Related tags Government Board of directors

Jack Matthews, chairman of Improve and the National Skills Academy, is to leave the organisation. His responsibilities will transfer as from April 30 to Justine Fosh as executive director and Stephen Chambers as finance director
Jack Matthews, chairman of Improve and the National Skills Academy, is to leave the organisation. His responsibilities will transfer as from April 30 to Justine Fosh as executive director and Stephen Chambers as finance director
Sector skills councils (SSCs), including Improve, which represents the food and drink sector, have come under a scathing attack by the head of the Meat Training Council (MTC) for not meeting the needs of the sectors they represent.

With the future of the 23 SSCs again in doubt as government priorities change, Bill Jermey, executive chairman of the MTC, told FoodManufacture.co.uk that the days of some SSCs were numbered.

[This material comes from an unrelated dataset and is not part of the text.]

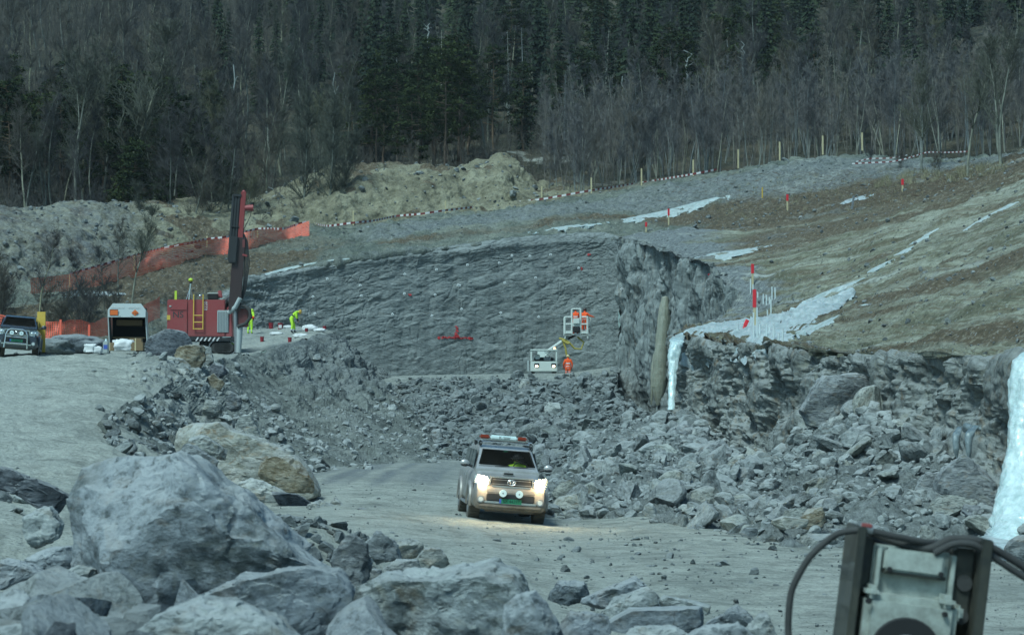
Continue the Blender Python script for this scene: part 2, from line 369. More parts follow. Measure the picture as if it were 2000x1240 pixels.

“SSCs were an initiative started by the previous Labour government and they have not proved to be successful,”​ said Jermey. “I think many SSCs will not survive. The only ones that will stay are things like engineering and construction … and I don’t think generally SSCs have been good value for money.”

It is important to treat training as an investment with a return on capital and SSCs have not done that, said Jermey. “Training was very much grant-driven and ticking boxes as far as main​ [company] Boards were concerned; ticking boxes as far as British Retail Consortium accreditation was concerned and as far as their customers were concerned.”

National Skills Academy

Jermey’s comments come as Jack Matthews, chairman of Improve and the National Skills Academy, announced he was leaving the organisation. His responsibilities will transfer as from April 30 to Justine Fosh as executive director and Stephen Chambers as finance director. Both will report to Paul Wilkinson in his capacity as chairman.

With SSCs now facing changes to their focus, purpose and activities, Matthews said he felt that it was an appropriate time to hand over to his team to take the company to its next stage of development and delivery.

Wilkinson said: “The NSA and Improve are entering an exciting new phase of operation and commercial focus and I am confident we will continue to provide leadership on skills issues on behalf of all employers in the food and drink industry.”

The UK Commission for Employment and Skills (UKCES) – the government body that provides funding and operates closely with the SSCs, is changing its remit to focus on employer-led training initiatives. At an HR Forum organised by our sister magazine Food Manufacture​ at the NEC last month, Abi Smith, a senior manager – research and technical at UKCES, explained her organisation’s new focus on helping to deliver employer ownership of skills.

Despite the industry coming up with match funding for the £1.7M government grant from UKCES to support Improve’s recent employer-led schemes to raise skills, it has over the years sometimes struggled to get the financial backing it sought from industry.

Bureacracy

Jermey said this was because companies were reluctant to fund schemes that benefitted their competitors. “My view is the SSCs are an unnecessary layer of bureaucracy and there are too many layers of bureaucracy in the training world,”​ he added. “Government money is going into funding bureaucracy.”

Commenting on the BBC Panorama​ TV programme last Monday [April 2], which exposed some apprentice training schemes run by third-party providers that brought income for the companies but failed to deliver real benefit to the students, Jermey said: “That has been the history of government training and initiatives over the years – to line people’s pockets. There is more money that goes into funding bureaucracy than goes really into training.”

“Now that grants aren’t available – apart from apprenticeships – they really need to start seeing training for what it should be rather than just as a box-ticking exercise. We’re​ [MTC] working with people who are doing just that and are seeing returns.”

Jermey claimed that all the MTC’s income of about £600,000 a year is derived from “commercial activities”.“We have to earn our keep; no-one gives us any money to exist.”